**Task to complete**
Output all of the data below exactly as given.
——————
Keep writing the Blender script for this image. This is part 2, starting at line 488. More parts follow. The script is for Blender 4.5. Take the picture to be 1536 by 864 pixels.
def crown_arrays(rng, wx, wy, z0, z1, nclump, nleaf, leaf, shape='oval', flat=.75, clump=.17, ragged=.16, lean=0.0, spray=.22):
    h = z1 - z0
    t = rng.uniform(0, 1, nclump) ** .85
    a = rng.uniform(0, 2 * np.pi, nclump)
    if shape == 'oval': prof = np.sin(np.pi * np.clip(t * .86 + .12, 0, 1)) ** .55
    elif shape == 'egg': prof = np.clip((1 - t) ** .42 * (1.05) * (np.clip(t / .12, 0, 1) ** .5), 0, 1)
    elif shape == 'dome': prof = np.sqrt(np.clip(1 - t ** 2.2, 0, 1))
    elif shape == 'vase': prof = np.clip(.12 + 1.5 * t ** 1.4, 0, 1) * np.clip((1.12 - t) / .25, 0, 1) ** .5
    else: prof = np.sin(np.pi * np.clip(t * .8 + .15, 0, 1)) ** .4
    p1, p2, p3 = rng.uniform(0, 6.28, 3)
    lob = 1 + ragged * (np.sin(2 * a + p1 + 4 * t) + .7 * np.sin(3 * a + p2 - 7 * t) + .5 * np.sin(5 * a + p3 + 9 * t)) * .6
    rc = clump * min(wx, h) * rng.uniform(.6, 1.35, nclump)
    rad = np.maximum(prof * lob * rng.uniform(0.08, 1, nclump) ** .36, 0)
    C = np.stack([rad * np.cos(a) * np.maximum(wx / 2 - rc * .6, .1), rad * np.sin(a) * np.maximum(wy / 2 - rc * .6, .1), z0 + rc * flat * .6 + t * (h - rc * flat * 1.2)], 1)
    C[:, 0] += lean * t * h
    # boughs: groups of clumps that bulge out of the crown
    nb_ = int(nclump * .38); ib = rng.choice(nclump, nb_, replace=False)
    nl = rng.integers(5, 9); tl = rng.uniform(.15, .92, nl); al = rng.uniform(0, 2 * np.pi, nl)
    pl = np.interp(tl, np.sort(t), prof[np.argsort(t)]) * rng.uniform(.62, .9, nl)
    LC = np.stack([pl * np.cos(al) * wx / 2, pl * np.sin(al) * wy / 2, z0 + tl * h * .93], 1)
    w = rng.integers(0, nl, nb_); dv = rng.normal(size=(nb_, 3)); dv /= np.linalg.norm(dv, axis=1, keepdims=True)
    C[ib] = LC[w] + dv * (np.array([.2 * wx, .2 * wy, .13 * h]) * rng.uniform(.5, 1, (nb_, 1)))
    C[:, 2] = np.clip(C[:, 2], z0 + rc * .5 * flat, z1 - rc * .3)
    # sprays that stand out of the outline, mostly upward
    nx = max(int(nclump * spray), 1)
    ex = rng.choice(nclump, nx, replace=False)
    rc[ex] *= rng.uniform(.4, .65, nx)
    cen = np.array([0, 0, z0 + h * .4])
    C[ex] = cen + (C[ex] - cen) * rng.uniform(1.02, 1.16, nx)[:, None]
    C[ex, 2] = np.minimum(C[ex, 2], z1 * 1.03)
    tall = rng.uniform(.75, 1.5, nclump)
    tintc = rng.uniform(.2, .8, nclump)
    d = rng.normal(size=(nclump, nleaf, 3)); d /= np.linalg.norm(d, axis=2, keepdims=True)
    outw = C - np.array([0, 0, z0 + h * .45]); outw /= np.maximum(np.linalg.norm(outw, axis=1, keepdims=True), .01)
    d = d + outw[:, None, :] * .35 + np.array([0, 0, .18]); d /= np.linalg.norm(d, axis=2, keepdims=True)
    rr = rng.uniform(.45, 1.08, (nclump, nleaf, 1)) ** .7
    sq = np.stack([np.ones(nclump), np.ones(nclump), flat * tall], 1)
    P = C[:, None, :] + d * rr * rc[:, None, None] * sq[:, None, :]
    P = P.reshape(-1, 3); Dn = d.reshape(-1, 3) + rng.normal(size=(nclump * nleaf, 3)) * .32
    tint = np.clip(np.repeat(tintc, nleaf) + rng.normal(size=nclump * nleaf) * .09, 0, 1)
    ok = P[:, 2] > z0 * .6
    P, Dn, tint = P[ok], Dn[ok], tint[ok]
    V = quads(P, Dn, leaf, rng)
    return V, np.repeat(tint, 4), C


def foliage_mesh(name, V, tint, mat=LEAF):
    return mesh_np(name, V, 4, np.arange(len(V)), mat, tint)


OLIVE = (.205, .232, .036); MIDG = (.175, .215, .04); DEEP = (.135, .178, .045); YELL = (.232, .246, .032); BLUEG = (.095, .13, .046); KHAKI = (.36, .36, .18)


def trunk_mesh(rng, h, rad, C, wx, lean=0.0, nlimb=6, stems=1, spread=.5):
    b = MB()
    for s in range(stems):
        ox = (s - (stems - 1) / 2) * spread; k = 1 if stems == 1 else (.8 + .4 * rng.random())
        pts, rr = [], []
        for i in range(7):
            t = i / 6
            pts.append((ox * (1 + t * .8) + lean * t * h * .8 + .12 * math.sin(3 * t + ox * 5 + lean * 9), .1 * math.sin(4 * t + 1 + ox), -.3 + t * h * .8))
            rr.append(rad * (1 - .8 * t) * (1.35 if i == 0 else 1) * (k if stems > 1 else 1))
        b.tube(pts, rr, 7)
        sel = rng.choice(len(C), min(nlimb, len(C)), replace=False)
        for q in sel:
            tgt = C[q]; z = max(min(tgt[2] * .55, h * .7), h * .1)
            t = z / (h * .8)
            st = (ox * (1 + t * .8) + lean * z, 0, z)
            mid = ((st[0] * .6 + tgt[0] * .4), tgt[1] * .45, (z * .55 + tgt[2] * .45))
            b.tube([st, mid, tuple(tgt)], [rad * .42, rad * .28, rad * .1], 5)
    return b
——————
**Output of the exercise**
Keep writing the Blender script for this image. This is part 2, starting at line 488. More parts follow. The script is for Blender 4.5. Take the picture to be 1536 by 864 pixels.
def crown_arrays(rng, wx, wy, z0, z1, nclump, nleaf, leaf, shape='oval', flat=.75, clump=.17, ragged=.16, lean=0.0, spray=.22):
    h = z1 - z0
    t = rng.uniform(0, 1, nclump) ** .85
    a = rng.uniform(0, 2 * np.pi, nclump)
    if shape == 'oval': prof = np.sin(np.pi * np.clip(t * .86 + .12, 0, 1)) ** .55
    elif shape == 'egg': prof = np.clip((1 - t) ** .42 * (1.05) * (np.clip(t / .12, 0, 1) ** .5), 0, 1)
    elif shape == 'dome': prof = np.sqrt(np.clip(1 - t ** 2.2, 0, 1))
    elif shape == 'vase': prof = np.clip(.12 + 1.5 * t ** 1.4, 0, 1) * np.clip((1.12 - t) / .25, 0, 1) ** .5
    else: prof = np.sin(np.pi * np.clip(t * .8 + .15, 0, 1)) ** .4
    p1, p2, p3 = rng.uniform(0, 6.28, 3)
    lob = 1 + ragged * (np.sin(2 * a + p1 + 4 * t) + .7 * np.sin(3 * a + p2 - 7 * t) + .5 * np.sin(5 * a + p3 + 9 * t)) * .6
    rc = clump * min(wx, h) * rng.uniform(.6, 1.35, nclump)
    rad = np.maximum(prof * lob * rng.uniform(0.08, 1, nclump) ** .36, 0)
    C = np.stack([rad * np.cos(a) * np.maximum(wx / 2 - rc * .6, .1), rad * np.sin(a) * np.maximum(wy / 2 - rc * .6, .1), z0 + rc * flat * .6 + t * (h - rc * flat * 1.2)], 1)
    C[:, 0] += lean * t * h
    # boughs: groups of clumps that bulge out of the crown
    nb_ = int(nclump * .38); ib = rng.choice(nclump, nb_, replace=False)
    nl = rng.integers(5, 9); tl = rng.uniform(.15, .92, nl); al = rng.uniform(0, 2 * np.pi, nl)
    pl = np.interp(tl, np.sort(t), prof[np.argsort(t)]) * rng.uniform(.62, .9, nl)
    LC = np.stack([pl * np.cos(al) * wx / 2, pl * np.sin(al) * wy / 2, z0 + tl * h * .93], 1)
    w = rng.integers(0, nl, nb_); dv = rng.normal(size=(nb_, 3)); dv /= np.linalg.norm(dv, axis=1, keepdims=True)
    C[ib] = LC[w] + dv * (np.array([.2 * wx, .2 * wy, .13 * h]) * rng.uniform(.5, 1, (nb_, 1)))
    C[:, 2] = np.clip(C[:, 2], z0 + rc * .5 * flat, z1 - rc * .3)
    # sprays that stand out of the outline, mostly upward
    nx = max(int(nclump * spray), 1)
    ex = rng.choice(nclump, nx, replace=False)
    rc[ex] *= rng.uniform(.4, .65, nx)
    cen = np.array([0, 0, z0 + h * .4])
    C[ex] = cen + (C[ex] - cen) * rng.uniform(1.02, 1.16, nx)[:, None]
    C[ex, 2] = np.minimum(C[ex, 2], z1 * 1.03)
    tall = rng.uniform(.75, 1.5, nclump)
    tintc = rng.uniform(.2, .8, nclump)
    d = rng.normal(size=(nclump, nleaf, 3)); d /= np.linalg.norm(d, axis=2, keepdims=True)
    outw = C - np.array([0, 0, z0 + h * .45]); outw /= np.maximum(np.linalg.norm(outw, axis=1, keepdims=True), .01)
    d = d + outw[:, None, :] * .35 + np.array([0, 0, .18]); d /= np.linalg.norm(d, axis=2, keepdims=True)
    rr = rng.uniform(.45, 1.08, (nclump, nleaf, 1)) ** .7
    sq = np.stack([np.ones(nclump), np.ones(nclump), flat * tall], 1)
    P = C[:, None, :] + d * rr * rc[:, None, None] * sq[:, None, :]
    P = P.reshape(-1, 3); Dn = d.reshape(-1, 3) + rng.normal(size=(nclump * nleaf, 3)) * .32
    tint = np.clip(np.repeat(tintc, nleaf) + rng.normal(size=nclump * nleaf) * .09, 0, 1)
    ok = P[:, 2] > z0 * .6
    P, Dn, tint = P[ok], Dn[ok], tint[ok]
    V = quads(P, Dn, leaf, rng)
    return V, np.repeat(tint, 4), C


def foliage_mesh(name, V, tint, mat=LEAF):
    return mesh_np(name, V, 4, np.arange(len(V)), mat, tint)


OLIVE = (.205, .232, .036); MIDG = (.175, .215, .04); DEEP = (.135, .178, .045); YELL = (.232, .246, .032); BLUEG = (.095, .13, .046); KHAKI = (.36, .36, .18)


def trunk_mesh(rng, h, rad, C, wx, lean=0.0, nlimb=6, stems=1, spread=.5):
    b = MB()
    for s in range(stems):
        ox = (s - (stems - 1) / 2) * spread; k = 1 if stems == 1 else (.8 + .4 * rng.random())
        pts, rr = [], []
        for i in range(7):
            t = i / 6
            pts.append((ox * (1 + t * .8) + lean * t * h * .8 + .12 * math.sin(3 * t + ox * 5 + lean * 9), .1 * math.sin(4 * t + 1 + ox), -.3 + t * h * .8))
            rr.append(rad * (1 - .8 * t) * (1.35 if i == 0 else 1) * (k if stems > 1 else 1))
        b.tube(pts, rr, 7)
        sel = rng.choice(len(C), min(nlimb, len(C)), replace=False)
        for q in sel:
            tgt = C[q]; z = max(min(tgt[2] * .55, h * .7), h * .1)
            t = z / (h * .8)
            st = (ox * (1 + t * .8) + lean * z, 0, z)
            mid = ((st[0] * .6 + tgt[0] * .4), tgt[1] * .45, (z * .55 + tgt[2] * .45))
            b.tube([st, mid, tuple(tgt)], [rad * .42, rad * .28, rad * .1], 5)
    return b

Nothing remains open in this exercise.